I picked up Flesh because one of my favorite singers, Dua Lipa, recommended it for her book club. I’ve logged many miles running to her song Dance the Night Away from the Barbie soundtrack. So imagine my delight when I learned she’s also a serious reader—a library champion with her own book club and podcast.
At her live interview with author David Szalay at the New York Public Library, she said something that caught my attention:
“Storytelling is about connection, courage, and community.”
Which felt like the perfect echo to everything I’ve been thinking about this month—group singing, entrainment, courage, and the ways we come into rhythm with one another.
Flesh, which just won the prestigious Booker Prize, is a spare and quietly powerful novel that follows István, a Hungarian man who rises from a rough childhood to wealth and status in London. I read it quickly and found it strangely compelling—partly because of what Szalay leaves out. Whole sections of István’s life happen off the page: incarceration, military service in Iraq, even major emotional events.
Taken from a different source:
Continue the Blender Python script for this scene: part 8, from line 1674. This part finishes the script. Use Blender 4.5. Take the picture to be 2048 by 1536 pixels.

Critics noted that István’s most common line is simply, “Okay.” Honestly, I can’t believe I loved a book with so many “Okays” in it. Szalay himself admitted, “He (Istvan) doesn’t explain himself to the reader. He isn’t very articulate.”
One of the Booker Prize judges said:
“We loved how much was revealed without us being overly aware that it was being revealed…Watching this man grow, age, and learning so much about him—despite him, in a way.”
István is a man who rarely uses his voice. He moves through his life slightly out of sync with others—longing for connection but often unable (or unwilling) to say what he feels. The novel’s gaps and silences mirror the gaps inside him.
For all its spareness, Flesh becomes a powerful reminder that:
Connection asks something of us: voice, courage, and a willingness to step into the shared rhythm of being human.
I don’t know if I really captured the book for you, but I found it thought-provoking, unusually crafted, and a fitting companion to everything I’ve been reflecting on this month. “Okay?”